Movement likewise has its roots in tactical shooters and Call of Duty clones. It often feels floaty, lacking the speed and precision of the recent CoDs or even BF2042. Animations just can’t keep up with the pace of combat, and multiple actions cannot be performed while running. You can lean in Hawk Ops, which further pulls it towards the more realistic side of things, but the pace of the action encourages you to treat it like more of an arcade shooter.
This anachronism is evident elsewhere, too, such as with the game’s vehicles. Hawk Ops positions them as precision tools intended to fill certain roles, but they’re armoured killing machines that stop on a dime and don’t quite respect the laws of physics. It’s a bit silly.
A lot of decisions seem to have been made as a response to problems other games faced, and not necessarily ones in Hawk Ops itself. For instance, enemy soldiers are incredibly easy to see – sometimes even through smoke. Air vehicles, in particular, can quickly and easily identify clustered enemies from a distance, which makes them feel like CoD killstreaks.
Recent Battlefield games have famously had problems with player visibility, and Hawk Ops’ every-player-has-a-light-above-them solution seems like it functions exactly like Battlefield 2042’s, which I found a little unusual given how naturally brighter the former’s maps are. It seems like someone copied a recipe and didn’t quite understand that some ingredients are intended to be substitutes if you don’t have what the recipe calls for.
All of those misgivings aside, Hawk Ops is often very successful at fooling you into thinking it’s a lost Battlefield game. The alpha test doesn’t have the classic Conquest mode, but it does have an attack/defend mode that’s basically Breakthrough. Classes do exist, but the limitations on who can use what seem unclear.
Typically, Battlefield games limit certain weapon types to some classes. This isn’t always true in Hawk Ops, and I found that certain weapons within, say the assault rifle category, are locked to some classes. It’s not clear if that’s a bug or intended design, but it never made much sense.
And yes, underneath the class system exist Operators – BF2042 Specialists, basically. They’re characters with unique personalities, looks and such, but they each also have a piece of kit. Just like I felt about BF2042’s heroes, I could do without them here, too.
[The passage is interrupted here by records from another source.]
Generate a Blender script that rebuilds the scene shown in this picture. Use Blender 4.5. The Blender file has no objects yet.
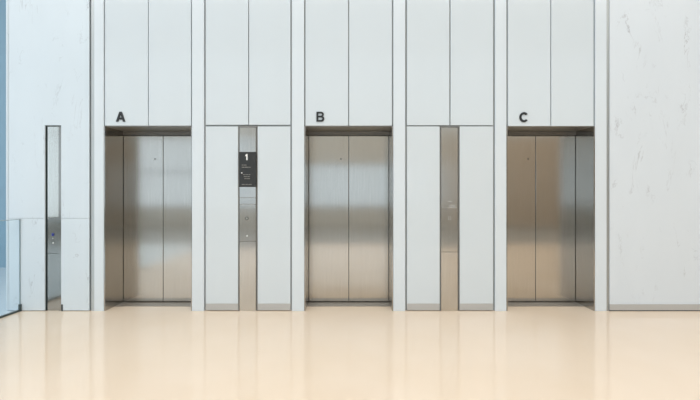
import bpy, bmesh, math
from mathutils import Vector

C = bpy.context.scene.collection
PXM = 78.0                      # photo pixels per metre on the elevator wall
CAM_D = 5.0                     # camera distance to that wall
FLOOR_PX = 311.0                # photo row where the wall meets the floor
CAM_H = (FLOOR_PX - 195.0) / PXM             # lens height
HALL_D = 13.0                   # depth of the lobby behind the camera
CEIL = 8.4
REC = 0.405                     # depth of the elevator recesses

def X(px): return (px - 350.0) / PXM
def Z(py): return (FLOOR_PX - py) / PXM

# ------------------------------------------------------------------ materials
def new_mat(name):
    m = bpy.data.materials.new(name)
    m.use_nodes = True
    nt = m.node_tree
    return m, nt, nt.nodes['Principled BSDF']

def plain(name, col, rough=0.5, metal=0.0, spec=0.5, coat=0.0):
    m, nt, p = new_mat(name)
    p.inputs['Base Color'].default_value = (*col, 1)
    p.inputs['Roughness'].default_value = rough
    p.inputs['Metallic'].default_value = metal
    p.inputs['Specular IOR Level'].default_value = spec
    p.inputs['Coat Weight'].default_value = coat
    p.inputs['Coat Roughness'].default_value = 0.05
    return m

def noise_mat(name, c1, c2, scale, rough, spec=0.5, stretch=(1, 1, 1), metal=0.0):
    m, nt, p = new_mat(name)
    N, L = nt.nodes, nt.links
    tc = N.new('ShaderNodeTexCoord'); mp = N.new('ShaderNodeMapping')
    mp.inputs['Scale'].default_value = stretch
    nz = N.new('ShaderNodeTexNoise'); nz.inputs['Scale'].default_value = scale
    nz.inputs['Detail'].default_value = 5
    rp = N.new('ShaderNodeValToRGB')
    rp.color_ramp.elements[0].position = 0.3; rp.color_ramp.elements[1].position = 0.7
    rp.color_ramp.elements[0].color = (*c1, 1); rp.color_ramp.elements[1].color = (*c2, 1)
    L.new(tc.outputs['Object'], mp.inputs['Vector']); L.new(mp.outputs[0], nz.inputs['Vector'])
    L.new(nz.outputs['Fac'], rp.inputs[0]); L.new(rp.outputs[0], p.inputs['Base Color'])
    p.inputs['Roughness'].default_value = rough
    p.inputs['Specular IOR Level'].default_value = spec
    p.inputs['Metallic'].default_value = metal
    return m

def steel_mat(name, col, rough=0.3, aniso=0.75):
    """Vertically brushed stainless steel: reflections smear across the grain."""
    m, nt, p = new_mat(name)
    N, L = nt.nodes, nt.links
    tc = N.new('ShaderNodeTexCoord'); mp = N.new('ShaderNodeMapping')
    mp.inputs['Scale'].default_value = (160, 160, 2.5)
    nz = N.new('ShaderNodeTexNoise'); nz.inputs['Scale'].default_value = 1.0
    nz.inputs['Detail'].default_value = 4
    L.new(tc.outputs['Object'], mp.inputs['Vector']); L.new(mp.outputs[0], nz.inputs['Vector'])
    mr = N.new('ShaderNodeMapRange')
    mr.inputs['To Min'].default_value = rough * 0.75; mr.inputs['To Max'].default_value = rough * 1.25
    L.new(nz.outputs['Fac'], mr.inputs['Value']); L.new(mr.outputs[0], p.inputs['Roughness'])
    mx = N.new('ShaderNodeMix'); mx.data_type = 'RGBA'
    mx.inputs[6].default_value = (*[c * 0.86 for c in col], 1)
    mx.inputs[7].default_value = (*[min(1, c * 1.13) for c in col], 1)
    L.new(nz.outputs['Fac'], mx.inputs[0]); L.new(mx.outputs[2], p.inputs['Base Color'])
    p.inputs['Metallic'].default_value = 1.0
    p.inputs['Anisotropic'].default_value = aniso
    ge = N.new('ShaderNodeNewGeometry'); vm = N.new('ShaderNodeVectorMath'); vm.operation = 'CROSS_PRODUCT'
    vm.inputs[1].default_value = (0, 0, 1)
    L.new(ge.outputs['True Normal'], vm.inputs[0]); L.new(vm.outputs[0], p.inputs['Tangent'])
    return m

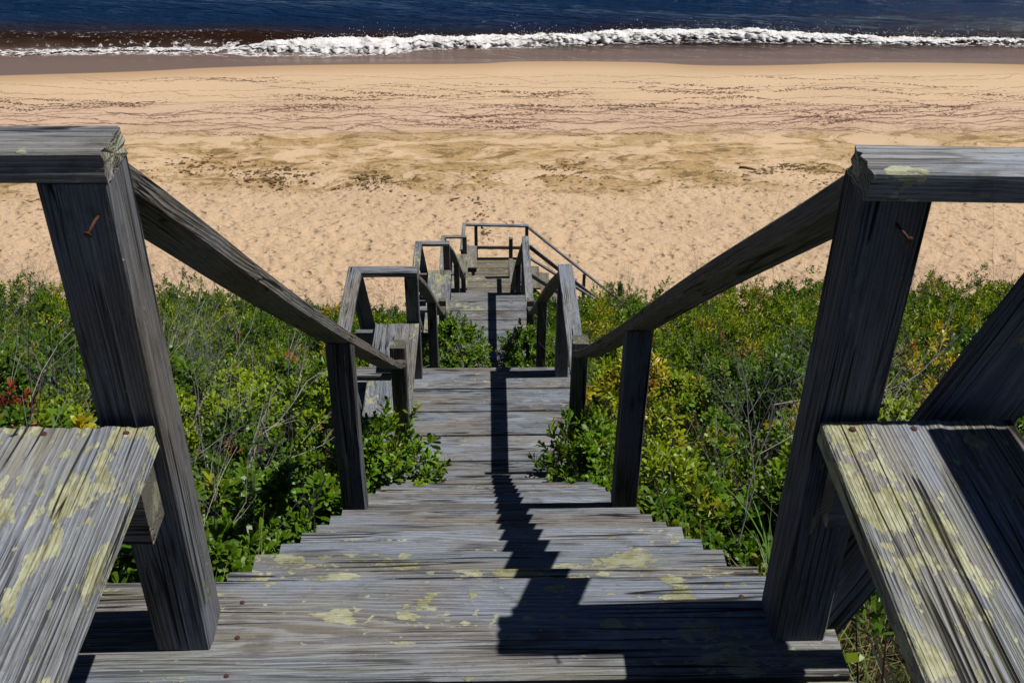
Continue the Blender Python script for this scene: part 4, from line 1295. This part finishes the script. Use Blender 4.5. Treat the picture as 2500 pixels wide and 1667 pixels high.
def leafy_shrub(label, cx, cy, cz, rx, ry, rz, n, tint=(0.070, 0.150, 0.004), lean=(0, 0)):
    """a single shrub reaching over the boards"""
    g = float(ground_z(cx, cy))
    t = thing("shrub", label, "shrub", (cx, cy, min(g, cz - rz)), "shrubs overgrowing the stairway")
    u = rng.random(n)
    th = rng.random(n) * 6.283
    c = 2 * u - 0.75
    c = np.clip(c, -0.75, 1)
    sr = np.sqrt(np.clip(1 - c * c, 0, 1))
    nr = np.stack([sr * np.cos(th), sr * np.sin(th), c], 1)
    f = 0.55 + 0.5 * rng.random(n)
    P = np.array([cx, cy, cz]) + nr * f[:, None] * np.array([rx, ry, rz])
    A = norm(nr * 0.8 + np.array([lean[0], lean[1], 0.6]) + rng.normal(0, 0.3, (n, 3)))
    col = np.tile(np.array(tint), (n, 1)) * (0.6 + 0.8 * rng.random((n, 1)))
    col = col + (rng.random((n, 1)) < 0.15) * np.array([0.06, 0.04, 0.0])
    V, F, C = leaf_geo(*sprig_leaves(P, A, 0.60 + 0.35 * rng.random(n), col, 14), (LV_N, LF_N))
    link("foliage", mesh_np("foliage", V, None, F, attrs={"tint": ('FLOAT_COLOR', C)}), M_LEAF, t)
    base = np.array([cx + 0.12 * np.sign(cx), cy, min(g, cz - rz)])
    out = []
    for i in rng.choice(n, size=min(n, 26), replace=False):
        mid = base * 0.45 + P[i] * 0.55 + rng.normal(0, 0.04, 3)
        out.append((base, mid, 0.006, 0.004))
        out.append((mid, P[i], 0.004, 0.002))
    V, F = twig_geo(segs_np(out))
    link("stems", mesh_np("stems", V, None, F, attrs={"tint": ('FLOAT_COLOR', np.tile((0.13, 0.11, 0.09), (len(V), 1)))}), M_TWIG, t)
    return t


leafy_shrub("green shrub pushing over the left ends of the lower treads of the first flight", -0.60, 4.35, -2.55, 0.32, 0.62, 0.34, 330)
leafy_shrub("dark green shrub spilling over the right ends of the lower treads", 0.53, 4.50, -2.64, 0.25, 0.62, 0.29, 270)
leafy_shrub("leafy shrub crowding the near left corner of the third landing", -0.40, 10.75, -6.02, 0.36, 0.5, 0.40, 430)
leafy_shrub("leafy shrub crowding the near right corner of the third landing", 0.50, 10.7, -6.08, 0.34, 0.5, 0.38, 400)
leafy_shrub("small leafy sprig below the second bench beside its near post", -0.72, 4.85, -2.72, 0.16, 0.22, 0.25, 34)
leafy_shrub("shrub hiding the foot of the last flight at the thicket edge", 2.75, 19.2, -10.75, 0.85, 0.5, 0.62, 300)
leafy_shrub("low leafy plant on the ground beside the right end of the top landing", 0.86, 1.42, -0.42, 0.16, 0.30, 0.14, 26, (0.07, 0.14, 0.012))

leafy_shrub("small sprig of dark red autumn leaves at the left picture edge", -2.55, 4.65, -2.20, 0.10, 0.10, 0.10, 9, (0.14, 0.022, 0.009))


def blades(base, h, w, lean, col, nseg=4):
    """curved tapering blades; base (n,3)"""
    n = len(base)
    t = np.linspace(0, 1, nseg + 1)
    side_ = norm(np.cross(lean, np.array([0, 0, 1.0])))
    V = []
    for k in range(nseg + 1):
        c = base + np.array([0, 0, 1.0]) * (h * (t[k] - 0.28 * t[k] ** 2))[:, None] + lean * (h * t[k] ** 2 * 0.65)[:, None]
        ww = (w * (1 - t[k] ** 1.6) * 0.5 + 0.0003)[:, None]
        V += [c - side_ * ww, c + side_ * ww]
    V = np.stack(V, 1)
    k2 = 2 * (nseg + 1)
    F0 = np.array([(2 * i, 2 * i + 1, 2 * i + 3, 2 * i + 2) for i in range(nseg)])
    F = (F0[None] + (np.arange(n) * k2)[:, None, None]).reshape(-1, 4)
    return V.reshape(-1, 3), F, np.repeat(col, k2, 0)


n = 5200
gx_ = np.concatenate([-0.62 - rng.exponential(0.5, n // 2), 0.62 + rng.exponential(0.5, n // 2)])
gy_ = 1.0 + rng.gamma(2.0, 0.75, n)
keep = ~((gy_ < 1.40) & (gx_ > -1.3) & (gx_ < 0.64)) & (gy_ < 6)
gx_, gy_ = gx_[keep], gy_[keep]
B = np.stack([gx_, gy_, ground_z(gx_, gy_)], 1)
m_ = len(B)
ln = np.stack([rng.normal(0, 0.6, m_), rng.normal(0, 0.6, m_), np.zeros(m_)], 1)
q = rng.random((m_, 1))
col = np.where(q < 0.5, np.array([[0.075, 0.145, 0.014]]), np.where(q < 0.8, np.array([[0.26, 0.20, 0.08]]), np.array([[0.16, 0.075, 0.03]]))) * (0.6 + 0.8 * rng.random((m_, 1)))
V, F, C = blades(B, rng.uniform(0.12, 0.42, m_), rng.uniform(0.003, 0.006, m_), ln, col)
me = mesh_np("grass", V, F, attrs={"tint": ('FLOAT_COLOR', C)})
struct(link("grass", me, M_GRASS), "stuff", "green and straw-coloured grass at the foot of the shrubs")

n = 9
B = np.array([1.02, 2.75, float(ground_z(1.02, 2.75)) - 0.02]) + np.concatenate([rng.normal(0, 0.035, (n, 2)), np.zeros((n, 1))], 1)
V, F, C = blades(B, rng.uniform(0.55, 0.95, n), np.full(n, 0.015), np.stack([rng.normal(-0.15, 0.35, n), rng.normal(0.2, 0.3, n), np.zeros(n)], 1), np.tile((0.085, 0.20, 0.015), (n, 1)), 7)
tag(link("grass_tuft", mesh_np("grass_tuft", V, F, attrs={"tint": ('FLOAT_COLOR', C)}), M_GRASS), "tall bright green grass blades rising right of the first flight", "grass tuft")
There aren’t many of them in this test, and they all appear to more or less carry equipment that could otherwise exist without them (and have in past Battlefield games), so that at least tells me they’re not going to be whacky.
Because this test is limited, I ran into a lot of AI bots. That is fine, of course, but Hawk Ops does not expose them as such. In fact, you’ll often see that they have normal names – including some with ‘TTV’ at the end to signal they’re Twitch streamers! While bots can be necessary to keep servers full, I don’t think obfuscating their nature does anyone any good.
The alpha ran pretty well on my PC (7800X3D/RTX 4080), and certainly better than Battlefield 2042. It had consistent framerates in 100fps+ at 4K. Part of that can be attributed to the game’s limited destruction and slightly lower player count. Destruction is another element that feels artificial; and not quite as dynamic as you may be used to in Battlefield. Almost like it’s predetermined; where walls are fair game but palm trees and light poles often aren’t.
Outside of some bizarre omissions, like not being able to edit your loadout mid-match, Hawk Ops offers a compelling alternative to Battlefield. It’s not going to replace it, but for the low price of $0, I don’t think anyone could say no to it.
Delta Force: Hawk Ops is a free-to-play, first-person shooter developed by Team Jade and published by Timi Studio Group. It’s set for release sometime this year on PC, consoles and mobile.